§ Task details
Can the data below be set down again exactly, line for line?

§ Source material

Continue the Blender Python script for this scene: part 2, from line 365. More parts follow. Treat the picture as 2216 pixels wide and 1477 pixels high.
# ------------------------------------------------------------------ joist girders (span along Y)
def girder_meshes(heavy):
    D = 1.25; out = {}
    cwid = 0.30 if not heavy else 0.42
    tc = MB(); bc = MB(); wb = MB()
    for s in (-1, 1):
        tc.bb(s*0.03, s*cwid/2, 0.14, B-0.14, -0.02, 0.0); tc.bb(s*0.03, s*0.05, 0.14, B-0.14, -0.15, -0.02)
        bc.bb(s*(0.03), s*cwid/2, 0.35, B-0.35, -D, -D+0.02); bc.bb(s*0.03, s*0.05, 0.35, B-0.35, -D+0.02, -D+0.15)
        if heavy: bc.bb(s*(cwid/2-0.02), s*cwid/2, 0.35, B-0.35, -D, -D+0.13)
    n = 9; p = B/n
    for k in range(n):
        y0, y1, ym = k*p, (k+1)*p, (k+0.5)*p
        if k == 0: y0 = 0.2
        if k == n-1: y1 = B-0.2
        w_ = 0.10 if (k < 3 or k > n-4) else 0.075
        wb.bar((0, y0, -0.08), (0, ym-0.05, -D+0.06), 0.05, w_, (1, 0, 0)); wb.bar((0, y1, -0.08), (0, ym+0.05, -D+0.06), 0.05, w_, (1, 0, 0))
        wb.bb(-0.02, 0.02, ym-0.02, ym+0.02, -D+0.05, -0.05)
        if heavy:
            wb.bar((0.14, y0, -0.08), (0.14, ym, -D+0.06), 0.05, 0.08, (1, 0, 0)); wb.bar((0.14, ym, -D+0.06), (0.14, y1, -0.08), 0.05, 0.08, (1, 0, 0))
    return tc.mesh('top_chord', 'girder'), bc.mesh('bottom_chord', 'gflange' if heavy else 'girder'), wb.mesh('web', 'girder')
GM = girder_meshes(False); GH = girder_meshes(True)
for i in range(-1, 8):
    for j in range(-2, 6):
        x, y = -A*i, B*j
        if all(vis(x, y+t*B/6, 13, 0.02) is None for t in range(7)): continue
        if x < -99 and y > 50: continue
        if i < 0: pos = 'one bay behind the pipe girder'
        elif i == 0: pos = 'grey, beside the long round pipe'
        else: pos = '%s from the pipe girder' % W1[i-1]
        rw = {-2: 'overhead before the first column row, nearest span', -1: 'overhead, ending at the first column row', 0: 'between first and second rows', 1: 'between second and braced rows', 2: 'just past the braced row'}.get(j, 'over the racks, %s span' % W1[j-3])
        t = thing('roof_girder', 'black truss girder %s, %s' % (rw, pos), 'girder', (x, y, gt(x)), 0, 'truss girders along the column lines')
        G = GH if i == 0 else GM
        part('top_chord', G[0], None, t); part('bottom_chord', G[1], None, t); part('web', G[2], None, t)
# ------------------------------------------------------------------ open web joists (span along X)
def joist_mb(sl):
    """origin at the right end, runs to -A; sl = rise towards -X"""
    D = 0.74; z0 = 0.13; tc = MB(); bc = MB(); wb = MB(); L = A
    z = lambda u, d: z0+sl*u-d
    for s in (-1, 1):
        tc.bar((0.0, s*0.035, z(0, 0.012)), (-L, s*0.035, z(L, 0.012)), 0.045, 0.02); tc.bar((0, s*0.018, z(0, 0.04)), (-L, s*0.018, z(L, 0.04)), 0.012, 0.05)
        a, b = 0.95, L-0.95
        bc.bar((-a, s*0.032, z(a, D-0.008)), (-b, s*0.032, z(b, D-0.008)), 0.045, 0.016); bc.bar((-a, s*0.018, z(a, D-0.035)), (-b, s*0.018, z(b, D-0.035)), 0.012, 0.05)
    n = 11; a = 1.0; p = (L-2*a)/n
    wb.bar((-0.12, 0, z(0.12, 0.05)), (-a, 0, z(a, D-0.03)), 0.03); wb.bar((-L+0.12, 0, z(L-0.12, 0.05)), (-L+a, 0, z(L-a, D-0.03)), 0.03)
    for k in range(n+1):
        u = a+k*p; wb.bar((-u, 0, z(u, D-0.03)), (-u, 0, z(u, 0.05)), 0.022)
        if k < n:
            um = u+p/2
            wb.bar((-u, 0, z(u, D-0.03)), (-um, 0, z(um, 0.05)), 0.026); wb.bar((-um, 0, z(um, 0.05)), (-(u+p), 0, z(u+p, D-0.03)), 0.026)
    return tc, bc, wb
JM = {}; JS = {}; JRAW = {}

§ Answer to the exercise
Continue the Blender Python script for this scene: part 2, from line 365. More parts follow. Treat the picture as 2216 pixels wide and 1477 pixels high.
# ------------------------------------------------------------------ joist girders (span along Y)
def girder_meshes(heavy):
    D = 1.25; out = {}
    cwid = 0.30 if not heavy else 0.42
    tc = MB(); bc = MB(); wb = MB()
    for s in (-1, 1):
        tc.bb(s*0.03, s*cwid/2, 0.14, B-0.14, -0.02, 0.0); tc.bb(s*0.03, s*0.05, 0.14, B-0.14, -0.15, -0.02)
        bc.bb(s*(0.03), s*cwid/2, 0.35, B-0.35, -D, -D+0.02); bc.bb(s*0.03, s*0.05, 0.35, B-0.35, -D+0.02, -D+0.15)
        if heavy: bc.bb(s*(cwid/2-0.02), s*cwid/2, 0.35, B-0.35, -D, -D+0.13)
    n = 9; p = B/n
    for k in range(n):
        y0, y1, ym = k*p, (k+1)*p, (k+0.5)*p
        if k == 0: y0 = 0.2
        if k == n-1: y1 = B-0.2
        w_ = 0.10 if (k < 3 or k > n-4) else 0.075
        wb.bar((0, y0, -0.08), (0, ym-0.05, -D+0.06), 0.05, w_, (1, 0, 0)); wb.bar((0, y1, -0.08), (0, ym+0.05, -D+0.06), 0.05, w_, (1, 0, 0))
        wb.bb(-0.02, 0.02, ym-0.02, ym+0.02, -D+0.05, -0.05)
        if heavy:
            wb.bar((0.14, y0, -0.08), (0.14, ym, -D+0.06), 0.05, 0.08, (1, 0, 0)); wb.bar((0.14, ym, -D+0.06), (0.14, y1, -0.08), 0.05, 0.08, (1, 0, 0))
    return tc.mesh('top_chord', 'girder'), bc.mesh('bottom_chord', 'gflange' if heavy else 'girder'), wb.mesh('web', 'girder')
GM = girder_meshes(False); GH = girder_meshes(True)
for i in range(-1, 8):
    for j in range(-2, 6):
        x, y = -A*i, B*j
        if all(vis(x, y+t*B/6, 13, 0.02) is None for t in range(7)): continue
        if x < -99 and y > 50: continue
        if i < 0: pos = 'one bay behind the pipe girder'
        elif i == 0: pos = 'grey, beside the long round pipe'
        else: pos = '%s from the pipe girder' % W1[i-1]
        rw = {-2: 'overhead before the first column row, nearest span', -1: 'overhead, ending at the first column row', 0: 'between first and second rows', 1: 'between second and braced rows', 2: 'just past the braced row'}.get(j, 'over the racks, %s span' % W1[j-3])
        t = thing('roof_girder', 'black truss girder %s, %s' % (rw, pos), 'girder', (x, y, gt(x)), 0, 'truss girders along the column lines')
        G = GH if i == 0 else GM
        part('top_chord', G[0], None, t); part('bottom_chord', G[1], None, t); part('web', G[2], None, t)
# ------------------------------------------------------------------ open web joists (span along X)
def joist_mb(sl):
    """origin at the right end, runs to -A; sl = rise towards -X"""
    D = 0.74; z0 = 0.13; tc = MB(); bc = MB(); wb = MB(); L = A
    z = lambda u, d: z0+sl*u-d
    for s in (-1, 1):
        tc.bar((0.0, s*0.035, z(0, 0.012)), (-L, s*0.035, z(L, 0.012)), 0.045, 0.02); tc.bar((0, s*0.018, z(0, 0.04)), (-L, s*0.018, z(L, 0.04)), 0.012, 0.05)
        a, b = 0.95, L-0.95
        bc.bar((-a, s*0.032, z(a, D-0.008)), (-b, s*0.032, z(b, D-0.008)), 0.045, 0.016); bc.bar((-a, s*0.018, z(a, D-0.035)), (-b, s*0.018, z(b, D-0.035)), 0.012, 0.05)
    n = 11; a = 1.0; p = (L-2*a)/n
    wb.bar((-0.12, 0, z(0.12, 0.05)), (-a, 0, z(a, D-0.03)), 0.03); wb.bar((-L+0.12, 0, z(L-0.12, 0.05)), (-L+a, 0, z(L-a, D-0.03)), 0.03)
    for k in range(n+1):
        u = a+k*p; wb.bar((-u, 0, z(u, D-0.03)), (-u, 0, z(u, 0.05)), 0.022)
        if k < n:
            um = u+p/2
            wb.bar((-u, 0, z(u, D-0.03)), (-um, 0, z(um, 0.05)), 0.026); wb.bar((-um, 0, z(um, 0.05)), (-(u+p), 0, z(u+p, D-0.03)), 0.026)
    return tc, bc, wb
JM = {}; JS = {}; JRAW = {}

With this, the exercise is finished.